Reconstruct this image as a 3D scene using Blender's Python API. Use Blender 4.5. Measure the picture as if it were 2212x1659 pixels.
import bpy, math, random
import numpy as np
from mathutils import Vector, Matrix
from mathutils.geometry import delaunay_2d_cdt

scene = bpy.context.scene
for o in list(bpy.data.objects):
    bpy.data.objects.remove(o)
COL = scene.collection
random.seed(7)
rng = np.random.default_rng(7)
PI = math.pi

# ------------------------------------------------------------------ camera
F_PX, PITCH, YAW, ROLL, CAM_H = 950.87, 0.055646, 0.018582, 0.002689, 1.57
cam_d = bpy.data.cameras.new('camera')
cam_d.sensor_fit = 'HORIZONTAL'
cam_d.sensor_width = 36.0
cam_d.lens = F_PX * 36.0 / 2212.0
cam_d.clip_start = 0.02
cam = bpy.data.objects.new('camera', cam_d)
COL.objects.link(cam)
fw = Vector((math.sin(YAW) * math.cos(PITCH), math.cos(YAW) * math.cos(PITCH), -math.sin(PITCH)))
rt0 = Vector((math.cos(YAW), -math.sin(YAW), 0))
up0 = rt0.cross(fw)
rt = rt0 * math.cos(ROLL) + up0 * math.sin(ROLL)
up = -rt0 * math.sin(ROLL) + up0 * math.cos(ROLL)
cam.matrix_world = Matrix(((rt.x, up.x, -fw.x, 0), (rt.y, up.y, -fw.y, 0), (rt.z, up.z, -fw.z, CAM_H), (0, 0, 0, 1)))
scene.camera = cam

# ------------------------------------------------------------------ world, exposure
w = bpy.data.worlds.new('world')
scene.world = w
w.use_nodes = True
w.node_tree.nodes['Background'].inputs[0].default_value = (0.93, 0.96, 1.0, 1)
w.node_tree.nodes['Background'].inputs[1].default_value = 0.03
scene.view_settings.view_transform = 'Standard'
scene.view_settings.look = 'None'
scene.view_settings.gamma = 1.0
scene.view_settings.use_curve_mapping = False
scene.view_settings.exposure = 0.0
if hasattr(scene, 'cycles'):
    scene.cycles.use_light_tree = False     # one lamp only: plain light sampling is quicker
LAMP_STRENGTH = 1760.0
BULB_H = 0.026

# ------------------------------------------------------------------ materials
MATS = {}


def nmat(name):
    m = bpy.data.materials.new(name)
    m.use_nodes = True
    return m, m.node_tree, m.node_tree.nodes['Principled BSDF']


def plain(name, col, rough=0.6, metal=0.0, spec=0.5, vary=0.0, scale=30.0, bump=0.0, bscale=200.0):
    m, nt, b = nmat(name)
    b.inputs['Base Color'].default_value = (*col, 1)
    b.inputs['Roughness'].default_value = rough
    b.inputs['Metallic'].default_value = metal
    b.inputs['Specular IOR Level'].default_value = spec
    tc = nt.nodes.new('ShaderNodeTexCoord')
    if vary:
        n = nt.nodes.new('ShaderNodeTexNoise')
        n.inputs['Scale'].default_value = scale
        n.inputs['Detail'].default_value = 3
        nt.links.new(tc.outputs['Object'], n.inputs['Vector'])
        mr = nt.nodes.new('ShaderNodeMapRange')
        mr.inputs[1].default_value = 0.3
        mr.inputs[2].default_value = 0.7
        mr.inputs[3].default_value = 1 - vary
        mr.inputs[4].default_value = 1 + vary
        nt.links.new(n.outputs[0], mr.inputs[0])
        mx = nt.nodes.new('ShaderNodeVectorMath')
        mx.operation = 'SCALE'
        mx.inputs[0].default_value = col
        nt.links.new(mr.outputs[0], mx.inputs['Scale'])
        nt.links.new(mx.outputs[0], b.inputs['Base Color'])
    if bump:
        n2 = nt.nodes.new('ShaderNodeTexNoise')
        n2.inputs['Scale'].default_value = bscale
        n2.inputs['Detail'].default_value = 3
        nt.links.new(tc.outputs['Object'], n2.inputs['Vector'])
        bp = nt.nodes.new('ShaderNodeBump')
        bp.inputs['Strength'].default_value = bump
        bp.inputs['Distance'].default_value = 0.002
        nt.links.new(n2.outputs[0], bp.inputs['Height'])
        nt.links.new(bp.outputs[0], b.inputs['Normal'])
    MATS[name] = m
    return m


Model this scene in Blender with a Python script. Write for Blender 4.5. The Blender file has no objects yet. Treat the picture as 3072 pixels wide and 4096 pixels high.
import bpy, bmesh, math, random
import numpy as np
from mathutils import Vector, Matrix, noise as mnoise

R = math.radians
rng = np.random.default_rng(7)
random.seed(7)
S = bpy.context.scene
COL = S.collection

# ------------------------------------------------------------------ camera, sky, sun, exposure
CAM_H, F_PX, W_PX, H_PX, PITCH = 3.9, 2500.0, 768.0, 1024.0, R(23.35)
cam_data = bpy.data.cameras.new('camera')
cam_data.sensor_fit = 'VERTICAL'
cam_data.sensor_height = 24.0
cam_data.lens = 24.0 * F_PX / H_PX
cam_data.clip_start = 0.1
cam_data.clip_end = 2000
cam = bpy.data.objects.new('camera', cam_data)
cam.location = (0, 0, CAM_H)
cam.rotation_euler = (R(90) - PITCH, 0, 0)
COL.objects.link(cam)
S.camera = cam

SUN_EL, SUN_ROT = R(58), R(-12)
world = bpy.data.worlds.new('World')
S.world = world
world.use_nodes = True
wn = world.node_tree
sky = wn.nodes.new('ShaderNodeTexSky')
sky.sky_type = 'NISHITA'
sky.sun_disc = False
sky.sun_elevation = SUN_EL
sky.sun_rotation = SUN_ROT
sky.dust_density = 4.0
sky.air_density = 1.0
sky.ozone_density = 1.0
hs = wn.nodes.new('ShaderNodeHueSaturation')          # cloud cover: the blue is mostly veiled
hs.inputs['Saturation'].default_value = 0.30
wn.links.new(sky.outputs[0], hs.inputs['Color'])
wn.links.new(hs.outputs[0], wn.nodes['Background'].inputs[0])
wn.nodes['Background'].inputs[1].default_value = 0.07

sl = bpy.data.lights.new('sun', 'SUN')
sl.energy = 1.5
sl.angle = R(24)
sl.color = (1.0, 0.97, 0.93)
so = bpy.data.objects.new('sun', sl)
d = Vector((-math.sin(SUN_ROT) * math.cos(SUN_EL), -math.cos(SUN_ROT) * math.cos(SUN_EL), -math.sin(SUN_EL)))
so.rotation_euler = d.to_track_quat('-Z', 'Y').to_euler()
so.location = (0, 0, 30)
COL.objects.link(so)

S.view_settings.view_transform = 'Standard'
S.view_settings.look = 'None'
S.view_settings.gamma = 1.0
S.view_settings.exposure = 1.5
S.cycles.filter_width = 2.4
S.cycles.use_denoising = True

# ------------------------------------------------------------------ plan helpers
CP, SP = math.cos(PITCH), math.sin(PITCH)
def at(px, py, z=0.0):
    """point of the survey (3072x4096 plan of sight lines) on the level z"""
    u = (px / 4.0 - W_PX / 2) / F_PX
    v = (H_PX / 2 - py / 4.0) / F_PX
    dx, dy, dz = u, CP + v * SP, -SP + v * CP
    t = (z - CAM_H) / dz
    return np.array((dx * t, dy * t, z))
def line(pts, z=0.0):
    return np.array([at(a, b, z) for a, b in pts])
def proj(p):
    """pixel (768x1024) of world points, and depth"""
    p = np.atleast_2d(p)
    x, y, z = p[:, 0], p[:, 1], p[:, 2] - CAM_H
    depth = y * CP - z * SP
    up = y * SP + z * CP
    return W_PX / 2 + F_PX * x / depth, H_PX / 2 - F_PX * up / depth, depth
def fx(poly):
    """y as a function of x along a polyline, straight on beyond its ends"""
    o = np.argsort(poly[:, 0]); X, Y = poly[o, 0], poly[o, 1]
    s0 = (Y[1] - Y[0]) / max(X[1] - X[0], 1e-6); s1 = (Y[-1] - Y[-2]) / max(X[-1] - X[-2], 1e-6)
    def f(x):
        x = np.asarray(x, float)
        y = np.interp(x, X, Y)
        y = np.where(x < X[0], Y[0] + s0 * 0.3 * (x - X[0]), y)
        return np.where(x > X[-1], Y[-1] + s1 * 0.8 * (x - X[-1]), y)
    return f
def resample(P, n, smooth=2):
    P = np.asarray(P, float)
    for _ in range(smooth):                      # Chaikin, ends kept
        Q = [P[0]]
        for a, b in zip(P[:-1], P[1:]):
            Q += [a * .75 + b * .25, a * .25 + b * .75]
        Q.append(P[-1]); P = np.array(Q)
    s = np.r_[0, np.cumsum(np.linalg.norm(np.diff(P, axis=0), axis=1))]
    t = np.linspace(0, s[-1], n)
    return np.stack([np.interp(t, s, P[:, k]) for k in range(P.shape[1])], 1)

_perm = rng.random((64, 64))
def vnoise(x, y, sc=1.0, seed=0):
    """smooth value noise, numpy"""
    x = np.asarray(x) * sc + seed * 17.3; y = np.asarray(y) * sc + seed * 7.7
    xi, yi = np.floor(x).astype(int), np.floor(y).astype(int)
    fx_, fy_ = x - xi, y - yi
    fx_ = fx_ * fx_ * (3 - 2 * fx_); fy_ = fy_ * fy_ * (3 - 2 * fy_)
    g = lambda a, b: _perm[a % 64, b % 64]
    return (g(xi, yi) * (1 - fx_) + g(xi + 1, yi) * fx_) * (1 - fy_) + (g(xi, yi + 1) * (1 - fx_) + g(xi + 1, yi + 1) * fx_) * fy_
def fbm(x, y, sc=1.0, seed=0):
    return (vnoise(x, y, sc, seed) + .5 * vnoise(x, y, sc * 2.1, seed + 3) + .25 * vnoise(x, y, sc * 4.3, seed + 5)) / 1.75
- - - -
— SET TASK —
Reproduce, please, the lines of the material from its first line down to the line containing "PI = math.pi", keeping both ends and nothing beyond them.

— THE COMPLETED TASK —
Reconstruct this image as a 3D scene using Blender's Python API. Use Blender 4.5. Measure the picture as if it were 2212x1659 pixels.
import bpy, math, random
import numpy as np
from mathutils import Vector, Matrix
from mathutils.geometry import delaunay_2d_cdt

scene = bpy.context.scene
for o in list(bpy.data.objects):
    bpy.data.objects.remove(o)
COL = scene.collection
random.seed(7)
rng = np.random.default_rng(7)
PI = math.pi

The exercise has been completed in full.